:: Given information

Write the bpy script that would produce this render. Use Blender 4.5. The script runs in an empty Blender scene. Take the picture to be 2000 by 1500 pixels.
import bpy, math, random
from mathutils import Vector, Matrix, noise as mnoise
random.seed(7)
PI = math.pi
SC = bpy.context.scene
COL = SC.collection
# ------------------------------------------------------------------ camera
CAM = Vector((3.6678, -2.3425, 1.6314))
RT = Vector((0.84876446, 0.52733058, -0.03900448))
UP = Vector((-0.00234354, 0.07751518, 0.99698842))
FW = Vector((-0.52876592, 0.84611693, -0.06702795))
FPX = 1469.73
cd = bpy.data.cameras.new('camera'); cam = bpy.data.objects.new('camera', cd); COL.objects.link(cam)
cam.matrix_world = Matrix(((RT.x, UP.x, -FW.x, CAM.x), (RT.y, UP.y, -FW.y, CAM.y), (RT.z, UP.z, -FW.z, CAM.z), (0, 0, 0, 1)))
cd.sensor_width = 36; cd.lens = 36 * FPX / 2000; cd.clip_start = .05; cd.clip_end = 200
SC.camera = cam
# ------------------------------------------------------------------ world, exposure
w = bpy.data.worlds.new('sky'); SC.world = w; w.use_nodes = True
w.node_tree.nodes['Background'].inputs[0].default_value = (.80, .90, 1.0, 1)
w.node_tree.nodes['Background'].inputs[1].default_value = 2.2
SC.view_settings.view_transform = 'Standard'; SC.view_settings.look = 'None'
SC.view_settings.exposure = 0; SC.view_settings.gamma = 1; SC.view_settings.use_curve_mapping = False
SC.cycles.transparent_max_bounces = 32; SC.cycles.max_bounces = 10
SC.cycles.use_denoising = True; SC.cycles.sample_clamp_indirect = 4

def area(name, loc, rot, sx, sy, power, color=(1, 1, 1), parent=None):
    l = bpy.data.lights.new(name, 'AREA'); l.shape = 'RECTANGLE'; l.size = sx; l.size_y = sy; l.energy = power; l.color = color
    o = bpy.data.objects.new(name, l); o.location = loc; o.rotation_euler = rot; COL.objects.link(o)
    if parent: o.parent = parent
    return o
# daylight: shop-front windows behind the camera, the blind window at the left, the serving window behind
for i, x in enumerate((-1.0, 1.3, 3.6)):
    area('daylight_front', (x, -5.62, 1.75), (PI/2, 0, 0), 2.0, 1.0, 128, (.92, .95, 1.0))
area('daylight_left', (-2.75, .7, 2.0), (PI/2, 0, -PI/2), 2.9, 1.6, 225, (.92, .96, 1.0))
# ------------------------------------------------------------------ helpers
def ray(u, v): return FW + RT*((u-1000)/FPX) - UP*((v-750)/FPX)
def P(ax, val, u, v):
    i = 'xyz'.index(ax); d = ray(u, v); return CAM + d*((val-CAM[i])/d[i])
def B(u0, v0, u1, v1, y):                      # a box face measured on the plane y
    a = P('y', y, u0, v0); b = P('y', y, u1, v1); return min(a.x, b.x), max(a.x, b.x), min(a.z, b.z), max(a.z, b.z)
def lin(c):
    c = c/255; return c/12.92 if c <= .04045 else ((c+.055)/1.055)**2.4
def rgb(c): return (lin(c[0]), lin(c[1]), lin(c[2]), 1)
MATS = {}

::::

■ Stated task: Faithfully transcribe the whole of the data.

■ Solved exercise:
Write the bpy script that would produce this render. Use Blender 4.5. The script runs in an empty Blender scene. Take the picture to be 2000 by 1500 pixels.
import bpy, math, random
from mathutils import Vector, Matrix, noise as mnoise
random.seed(7)
PI = math.pi
SC = bpy.context.scene
COL = SC.collection
# ------------------------------------------------------------------ camera
CAM = Vector((3.6678, -2.3425, 1.6314))
RT = Vector((0.84876446, 0.52733058, -0.03900448))
UP = Vector((-0.00234354, 0.07751518, 0.99698842))
FW = Vector((-0.52876592, 0.84611693, -0.06702795))
FPX = 1469.73
cd = bpy.data.cameras.new('camera'); cam = bpy.data.objects.new('camera', cd); COL.objects.link(cam)
cam.matrix_world = Matrix(((RT.x, UP.x, -FW.x, CAM.x), (RT.y, UP.y, -FW.y, CAM.y), (RT.z, UP.z, -FW.z, CAM.z), (0, 0, 0, 1)))
cd.sensor_width = 36; cd.lens = 36 * FPX / 2000; cd.clip_start = .05; cd.clip_end = 200
SC.camera = cam
# ------------------------------------------------------------------ world, exposure
w = bpy.data.worlds.new('sky'); SC.world = w; w.use_nodes = True
w.node_tree.nodes['Background'].inputs[0].default_value = (.80, .90, 1.0, 1)
w.node_tree.nodes['Background'].inputs[1].default_value = 2.2
SC.view_settings.view_transform = 'Standard'; SC.view_settings.look = 'None'
SC.view_settings.exposure = 0; SC.view_settings.gamma = 1; SC.view_settings.use_curve_mapping = False
SC.cycles.transparent_max_bounces = 32; SC.cycles.max_bounces = 10
SC.cycles.use_denoising = True; SC.cycles.sample_clamp_indirect = 4

def area(name, loc, rot, sx, sy, power, color=(1, 1, 1), parent=None):
    l = bpy.data.lights.new(name, 'AREA'); l.shape = 'RECTANGLE'; l.size = sx; l.size_y = sy; l.energy = power; l.color = color
    o = bpy.data.objects.new(name, l); o.location = loc; o.rotation_euler = rot; COL.objects.link(o)
    if parent: o.parent = parent
    return o
# daylight: shop-front windows behind the camera, the blind window at the left, the serving window behind
for i, x in enumerate((-1.0, 1.3, 3.6)):
    area('daylight_front', (x, -5.62, 1.75), (PI/2, 0, 0), 2.0, 1.0, 128, (.92, .95, 1.0))
area('daylight_left', (-2.75, .7, 2.0), (PI/2, 0, -PI/2), 2.9, 1.6, 225, (.92, .96, 1.0))
# ------------------------------------------------------------------ helpers
def ray(u, v): return FW + RT*((u-1000)/FPX) - UP*((v-750)/FPX)
def P(ax, val, u, v):
    i = 'xyz'.index(ax); d = ray(u, v); return CAM + d*((val-CAM[i])/d[i])
def B(u0, v0, u1, v1, y):                      # a box face measured on the plane y
    a = P('y', y, u0, v0); b = P('y', y, u1, v1); return min(a.x, b.x), max(a.x, b.x), min(a.z, b.z), max(a.z, b.z)
def lin(c):
    c = c/255; return c/12.92 if c <= .04045 else ((c+.055)/1.055)**2.4
def rgb(c): return (lin(c[0]), lin(c[1]), lin(c[2]), 1)
MATS = {}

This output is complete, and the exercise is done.